--- WHAT TO WORK ON ---
Among the lines below, keep only those from the one containing "Build this scene" through the one containing "return t * t * (3 - 2 * t)", and reproduce them exactly.

--- PROVIDED INFORMATION ---
::::
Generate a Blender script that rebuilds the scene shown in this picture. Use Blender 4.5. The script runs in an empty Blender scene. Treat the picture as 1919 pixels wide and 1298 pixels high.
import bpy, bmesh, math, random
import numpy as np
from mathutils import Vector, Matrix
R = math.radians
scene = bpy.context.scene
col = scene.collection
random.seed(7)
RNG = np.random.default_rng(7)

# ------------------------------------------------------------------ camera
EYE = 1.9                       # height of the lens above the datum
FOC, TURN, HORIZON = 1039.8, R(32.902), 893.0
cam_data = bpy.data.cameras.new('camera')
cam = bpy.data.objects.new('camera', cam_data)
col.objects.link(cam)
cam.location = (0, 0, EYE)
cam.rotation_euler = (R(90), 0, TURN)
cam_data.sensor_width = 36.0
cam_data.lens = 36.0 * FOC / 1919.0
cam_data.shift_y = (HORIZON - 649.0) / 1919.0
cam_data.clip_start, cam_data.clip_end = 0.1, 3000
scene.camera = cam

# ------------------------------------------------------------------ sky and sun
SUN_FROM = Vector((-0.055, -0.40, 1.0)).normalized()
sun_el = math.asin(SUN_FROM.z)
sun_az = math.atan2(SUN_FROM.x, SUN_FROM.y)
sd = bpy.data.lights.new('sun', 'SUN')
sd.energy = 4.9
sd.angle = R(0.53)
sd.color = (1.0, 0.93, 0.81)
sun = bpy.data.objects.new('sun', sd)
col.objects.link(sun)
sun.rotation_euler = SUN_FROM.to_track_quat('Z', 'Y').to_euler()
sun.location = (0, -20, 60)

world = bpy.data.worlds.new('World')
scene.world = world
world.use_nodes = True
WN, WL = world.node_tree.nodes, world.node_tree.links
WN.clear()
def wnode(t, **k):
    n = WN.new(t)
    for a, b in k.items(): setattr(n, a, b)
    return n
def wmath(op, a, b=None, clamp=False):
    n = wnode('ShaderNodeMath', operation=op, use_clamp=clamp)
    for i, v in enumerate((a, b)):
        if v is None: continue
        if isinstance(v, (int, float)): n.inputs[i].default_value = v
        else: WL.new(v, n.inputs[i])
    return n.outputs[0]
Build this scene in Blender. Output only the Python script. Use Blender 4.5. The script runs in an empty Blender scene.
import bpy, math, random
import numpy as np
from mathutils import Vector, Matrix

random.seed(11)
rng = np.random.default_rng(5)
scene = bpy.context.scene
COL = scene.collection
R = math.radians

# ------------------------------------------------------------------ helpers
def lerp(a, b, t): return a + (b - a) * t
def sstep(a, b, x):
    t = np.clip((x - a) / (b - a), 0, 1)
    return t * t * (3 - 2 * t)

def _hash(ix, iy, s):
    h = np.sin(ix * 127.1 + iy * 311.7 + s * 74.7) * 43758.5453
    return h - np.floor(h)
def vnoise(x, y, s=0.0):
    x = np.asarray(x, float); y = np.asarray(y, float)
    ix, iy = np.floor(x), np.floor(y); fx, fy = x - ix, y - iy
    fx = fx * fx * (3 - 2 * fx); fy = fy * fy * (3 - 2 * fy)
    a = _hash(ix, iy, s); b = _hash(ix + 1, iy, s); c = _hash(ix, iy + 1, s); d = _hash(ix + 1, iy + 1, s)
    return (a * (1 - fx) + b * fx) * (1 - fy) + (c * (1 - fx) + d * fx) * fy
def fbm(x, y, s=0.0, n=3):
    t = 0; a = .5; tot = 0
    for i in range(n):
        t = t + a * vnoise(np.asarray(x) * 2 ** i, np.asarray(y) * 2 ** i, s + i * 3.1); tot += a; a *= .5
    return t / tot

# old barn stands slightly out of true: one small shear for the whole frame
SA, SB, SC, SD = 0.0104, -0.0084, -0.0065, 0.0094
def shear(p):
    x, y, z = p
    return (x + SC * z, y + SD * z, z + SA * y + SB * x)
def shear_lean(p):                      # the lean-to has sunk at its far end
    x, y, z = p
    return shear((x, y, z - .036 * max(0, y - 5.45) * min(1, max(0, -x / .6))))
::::
--- TASK RESULT ---
Build this scene in Blender. Output only the Python script. Use Blender 4.5. The script runs in an empty Blender scene.
import bpy, math, random
import numpy as np
from mathutils import Vector, Matrix

random.seed(11)
rng = np.random.default_rng(5)
scene = bpy.context.scene
COL = scene.collection
R = math.radians

# ------------------------------------------------------------------ helpers
def lerp(a, b, t): return a + (b - a) * t
def sstep(a, b, x):
    t = np.clip((x - a) / (b - a), 0, 1)
    return t * t * (3 - 2 * t)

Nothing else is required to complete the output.